We are still a fair way off from green steel, we are going to need metallurgical coal for some time, unless you like driving a wooden car pulled by a horse.

And alumina and lithium are both gas heavy in refining at the front end, needing calcination at 1000 DegC, plus or minus.

Then there is plastic, from lighter fractions of liquid hydrocarbons in many cases (condensate) - I can't believe you are still allowed to buy water in a plastic bottle or food in a plastic container that's a once use, that's crazy.

Hydrocarbons aren't going to become non-existent parts of the industrial landscape if any kind of life as we know it is to continue - we just need to start by stopping stupid waste in transient use cases like once use water bottles and food containers, decorative wrapping, short lived non repairable consumer appliances and goods, and synthetic fabrics that are made into clothes that could last for years or even decades, but get disposed of after 10 or 20 wears because of "fashion" or poor manufacture renders them useless in this time.

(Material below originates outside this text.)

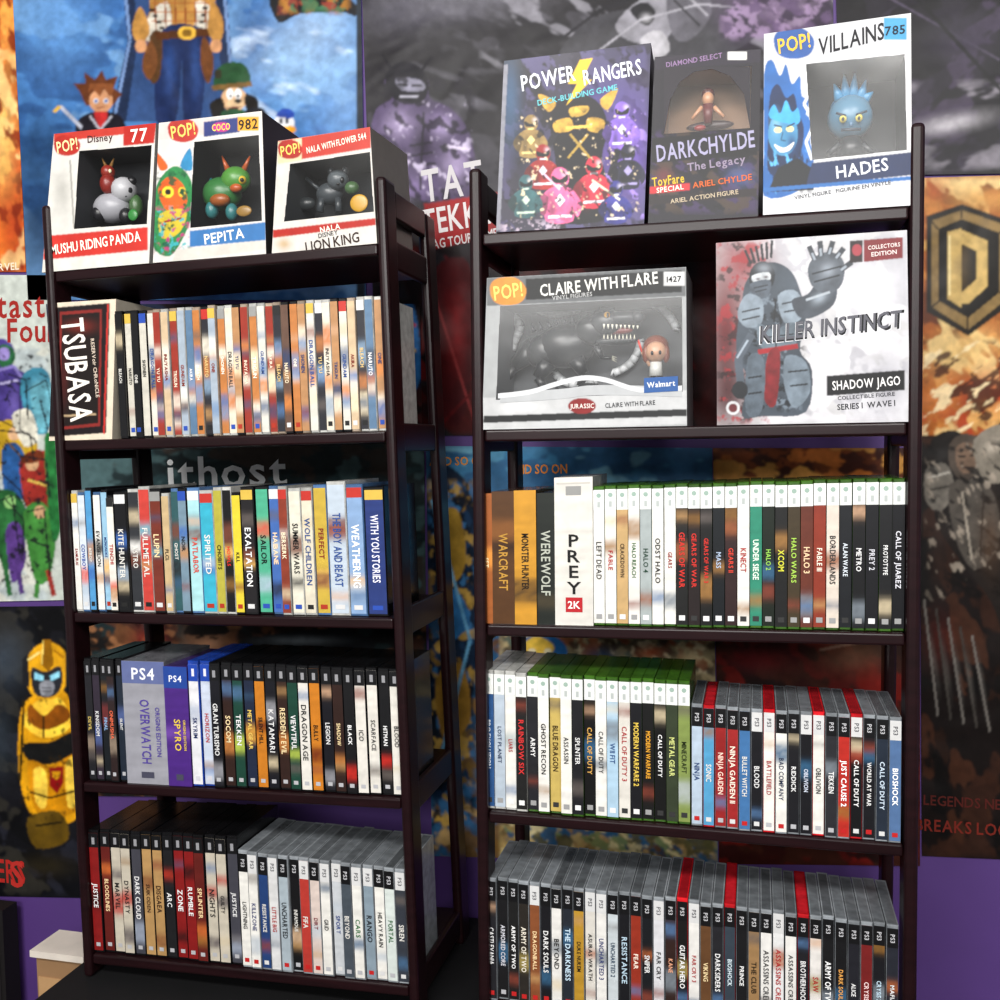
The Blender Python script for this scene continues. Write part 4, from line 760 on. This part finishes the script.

Growing up in New Zealand in the 70's, if someone had tried to warn that in the future you would be paying for drinking water (any water actually), by the half litre and more expensive than petrol in some cases, and you would get a free bottle that you immediately discarded when you finished drinking from it, you would have been ignored as a fringe lunatic at best, and may well have been taken in for some kind of assessment. And yet some decades later, here we are.


> The country is unique unlike any other country in the world. What works in other places might not work there.

That's been said about every nation. So, what exactly do you mean?